An independent Scotland would struggle to be economically self-reliant as most of its North Sea oil reserves are "depleted", the head of the Organisation of Petroleum Exporting Countries (OPEC) has warned.

Commenting personally on Scottish independence, OPEC secretary general Abdalla Salem el-Badri said Scotland would be best off remaining in the United Kingdom.

"Myself, I don't see how England will stay without Scotland and Scotland stay without England. This is how we all grew up, with the UK, not with Scotland and England," he told the Daily Telegraph.

Badri admitted that the Scottish referendum had "nothing to do with OPEC", which represents the world's 12 oil-producing countries and controls a third of the world supply. However, he said: “Most of their reservoir is depleted now.”

Scottish first minister Alex Salmond has used the tax revenues from the North Sea reserves as a central argument for the country's independence.

However, former Labour chancellor Alistair Darling poured scorn on Salmond basing his argument on North Sea oil revenues, writing on HuffPostUK: "Oil has always been central to the nationalist case for independence. It has been used to reassure us that leaving behind the strength and security of being a part of the UK was not such a big risk in an uncertain and unstable world."
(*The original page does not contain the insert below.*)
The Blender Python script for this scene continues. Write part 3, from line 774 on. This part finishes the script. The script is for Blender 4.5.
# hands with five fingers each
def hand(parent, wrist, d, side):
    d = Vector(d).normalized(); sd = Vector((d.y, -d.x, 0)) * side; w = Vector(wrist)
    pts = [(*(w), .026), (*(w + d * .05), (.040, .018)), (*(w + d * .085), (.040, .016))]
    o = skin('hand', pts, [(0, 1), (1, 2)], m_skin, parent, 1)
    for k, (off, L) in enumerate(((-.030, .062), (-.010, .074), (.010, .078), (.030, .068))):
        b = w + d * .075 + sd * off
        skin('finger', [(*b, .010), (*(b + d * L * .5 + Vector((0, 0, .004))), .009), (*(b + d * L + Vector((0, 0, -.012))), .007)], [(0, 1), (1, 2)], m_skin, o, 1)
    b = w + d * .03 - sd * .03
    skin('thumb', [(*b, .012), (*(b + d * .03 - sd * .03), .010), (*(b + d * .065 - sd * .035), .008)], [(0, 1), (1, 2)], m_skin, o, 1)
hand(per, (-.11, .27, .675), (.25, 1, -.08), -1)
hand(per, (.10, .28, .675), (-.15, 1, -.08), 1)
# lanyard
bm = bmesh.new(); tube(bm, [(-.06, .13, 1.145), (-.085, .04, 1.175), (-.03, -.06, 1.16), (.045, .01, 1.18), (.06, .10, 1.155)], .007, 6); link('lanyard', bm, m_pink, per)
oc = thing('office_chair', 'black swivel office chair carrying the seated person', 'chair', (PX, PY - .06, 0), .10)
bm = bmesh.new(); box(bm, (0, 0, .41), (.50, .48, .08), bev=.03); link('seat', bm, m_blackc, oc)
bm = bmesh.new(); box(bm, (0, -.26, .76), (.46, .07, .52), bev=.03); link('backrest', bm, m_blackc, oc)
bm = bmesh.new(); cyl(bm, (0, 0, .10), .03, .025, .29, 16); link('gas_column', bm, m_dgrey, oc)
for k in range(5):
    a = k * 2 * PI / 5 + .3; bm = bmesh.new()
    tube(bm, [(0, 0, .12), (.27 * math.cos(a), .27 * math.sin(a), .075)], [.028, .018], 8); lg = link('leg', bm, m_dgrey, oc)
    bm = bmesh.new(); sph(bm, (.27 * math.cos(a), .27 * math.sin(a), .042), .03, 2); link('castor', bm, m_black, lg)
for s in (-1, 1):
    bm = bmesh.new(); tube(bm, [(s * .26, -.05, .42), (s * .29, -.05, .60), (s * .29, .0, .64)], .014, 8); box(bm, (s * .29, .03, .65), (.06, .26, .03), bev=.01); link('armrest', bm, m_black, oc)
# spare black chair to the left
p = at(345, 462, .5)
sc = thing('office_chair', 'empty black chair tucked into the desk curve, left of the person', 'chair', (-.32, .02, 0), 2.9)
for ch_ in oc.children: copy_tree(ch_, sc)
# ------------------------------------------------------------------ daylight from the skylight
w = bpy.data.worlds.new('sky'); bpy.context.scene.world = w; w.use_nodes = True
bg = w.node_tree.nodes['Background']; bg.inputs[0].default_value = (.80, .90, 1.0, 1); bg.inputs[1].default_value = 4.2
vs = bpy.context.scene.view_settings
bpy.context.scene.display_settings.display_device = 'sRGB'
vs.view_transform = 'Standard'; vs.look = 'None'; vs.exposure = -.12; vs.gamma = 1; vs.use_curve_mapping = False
"The inconvenient truth which the SNP have always struggled to deal with is that all the revenues from the North Sea currently go towards spending on public services, pensions and benefits in Scotland.

"As the impartial Institute of Fiscal Studies found again a few days ago, public spending is £1,200 higher per head in Scotland than across the UK. It is this higher spending that stands behind the success of the Scottish Parliament."